For well over three years, I have worked in the public domain by supporting people in building their mental and physical strength (more about this below), plus showing them the requisite skills to find paid work.
I was at an end-of-year party this week and was awestruck when one of the speakers congratulated me (and, incidentally, two hundred additional attendant people) for offering myself for public service. Obviously, I know I am called a ‘public servant,’ but it had not occurred, until I heard it said out loud, just how much the emphasis of what we do is flagged up as being of service to the populace.

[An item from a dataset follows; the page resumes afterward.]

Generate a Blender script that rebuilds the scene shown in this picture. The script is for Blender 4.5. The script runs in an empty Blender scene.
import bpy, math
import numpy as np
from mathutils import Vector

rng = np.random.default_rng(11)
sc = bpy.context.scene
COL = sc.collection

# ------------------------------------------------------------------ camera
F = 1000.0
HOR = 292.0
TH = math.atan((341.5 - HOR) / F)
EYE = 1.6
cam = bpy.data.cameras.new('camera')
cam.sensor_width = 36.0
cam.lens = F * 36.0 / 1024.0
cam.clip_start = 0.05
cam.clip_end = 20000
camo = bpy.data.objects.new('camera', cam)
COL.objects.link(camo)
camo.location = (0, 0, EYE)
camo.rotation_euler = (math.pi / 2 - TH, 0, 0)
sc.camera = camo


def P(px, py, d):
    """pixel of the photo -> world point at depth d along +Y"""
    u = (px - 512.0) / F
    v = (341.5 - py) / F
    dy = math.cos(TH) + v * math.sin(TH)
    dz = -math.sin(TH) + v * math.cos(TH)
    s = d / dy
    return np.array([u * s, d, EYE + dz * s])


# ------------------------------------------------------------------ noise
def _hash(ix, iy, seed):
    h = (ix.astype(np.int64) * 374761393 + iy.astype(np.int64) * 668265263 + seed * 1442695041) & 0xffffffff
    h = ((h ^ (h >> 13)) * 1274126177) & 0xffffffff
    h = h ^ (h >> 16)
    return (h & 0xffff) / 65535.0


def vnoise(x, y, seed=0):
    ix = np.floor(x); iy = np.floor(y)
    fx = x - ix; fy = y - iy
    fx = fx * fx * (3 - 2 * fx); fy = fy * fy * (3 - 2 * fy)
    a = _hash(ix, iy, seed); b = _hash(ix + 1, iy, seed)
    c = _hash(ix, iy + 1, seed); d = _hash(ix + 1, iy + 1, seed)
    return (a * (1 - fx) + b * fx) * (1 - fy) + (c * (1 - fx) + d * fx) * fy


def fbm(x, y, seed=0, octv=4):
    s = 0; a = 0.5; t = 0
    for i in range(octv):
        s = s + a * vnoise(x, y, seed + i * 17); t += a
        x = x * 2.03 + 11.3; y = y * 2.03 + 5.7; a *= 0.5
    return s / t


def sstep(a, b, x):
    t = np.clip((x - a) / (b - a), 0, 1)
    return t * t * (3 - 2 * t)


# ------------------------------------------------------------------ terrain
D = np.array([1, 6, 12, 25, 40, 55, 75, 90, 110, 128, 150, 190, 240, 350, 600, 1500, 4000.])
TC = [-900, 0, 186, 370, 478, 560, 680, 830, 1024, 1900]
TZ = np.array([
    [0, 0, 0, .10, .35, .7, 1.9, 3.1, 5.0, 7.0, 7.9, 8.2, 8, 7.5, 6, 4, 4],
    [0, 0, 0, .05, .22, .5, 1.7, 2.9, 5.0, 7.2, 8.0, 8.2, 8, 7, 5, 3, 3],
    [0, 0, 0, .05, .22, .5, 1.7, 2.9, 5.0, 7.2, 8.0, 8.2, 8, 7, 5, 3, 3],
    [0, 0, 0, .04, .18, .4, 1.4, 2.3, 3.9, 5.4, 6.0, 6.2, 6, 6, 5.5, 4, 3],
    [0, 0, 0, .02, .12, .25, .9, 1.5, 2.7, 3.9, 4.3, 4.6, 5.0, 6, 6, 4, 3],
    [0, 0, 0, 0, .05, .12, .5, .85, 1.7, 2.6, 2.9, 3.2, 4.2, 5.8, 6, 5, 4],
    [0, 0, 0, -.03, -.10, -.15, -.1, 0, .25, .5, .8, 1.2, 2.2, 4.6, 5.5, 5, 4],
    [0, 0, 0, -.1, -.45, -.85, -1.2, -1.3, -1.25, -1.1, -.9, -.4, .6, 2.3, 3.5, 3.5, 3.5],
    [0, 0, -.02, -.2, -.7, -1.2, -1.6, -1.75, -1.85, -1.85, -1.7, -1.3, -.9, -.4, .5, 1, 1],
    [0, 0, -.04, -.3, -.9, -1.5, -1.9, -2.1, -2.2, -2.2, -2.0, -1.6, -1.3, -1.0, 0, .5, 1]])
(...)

For someone who had previously been rather rude about ‘the public’ and what I have always perceived as a conglomerate of ignoramuses who gravitate towards the rest of the dull herd, this, rather ironically, made me feel good.
I confess that some of this feel-good factor is egotistical (quite a lot of it in fact), but if I am actually DOING something good, does it matter if it creates a sense of imposter’s glory? In short, even if people like me, the teachers, carers, and paramedics are primarily working to earn a salary, the fact that our output is helpful is surely a wonderful thing.
Don’t smirk at the Holistic, it’s all true.
One of the newer work roles I have recently taken on is delivering, together with a couple of other colleagues, a presentation to people over 50 years of age. It is a way to help them ‘check-in’ with themselves and to establish some practicality for what is basically, the last 40 years (at best!) of their lives.
We discuss contributing to and eventually qualifying for pensions, what skills older people probably need to get (back) into work and the highs and lows of ageing in the modern world.
The subtle motive behind my particular section, amusingly labelled Health and Wellbeing, is to guide people towards the right mind-set, in other words, getting them to buy into the fact they need to start working because even when they reach the ever-retreating age of qualifying for the state pension, it still won’t be enough to support them.
It’s always important to create a bond with your delegates (this builds trust and gets them to interact more intently). I usually begin my section by confessing that I am already a pensioner. I prove the point by listing my current ailments, such as backache, creaking knees, and fears of a feeble memory. This self-deprecation is enough for people to accept me as genuine (which, of course, I am) and get them on my side from that point onwards.
The reality is that as we get older, things tend to hurt more profoundly, more randomly and dissipate more slowly. The more physical pain people experience, the more our heads hurt too. This in turn, drags in emotional pain hiding under the opaque cowls of anxiety and depression.
In short, once one thing begins to go wrong, everything else, like my friends, the annoying members of the public gather and multiply to form a mass of confusion.
And the solution is?
To listen to the strands of advice that flap in the winds and to grab just one at a time. Whether or not you’re entering 2025 with a resolution, the best advice is the oldest; tackle your obstacles in small steps. Get help if you can because wherever you live there are people willing and able to help.
The hardest bit is to acknowledge you are needy and to say it aloud.
We think the Domino Effect is negative because its visuals show the bricks toppling down. But if we think of the dominoes as dreadful things, fixing one at a time will work the other way too. As each problem is toppled, it can knock its partner in crime down too.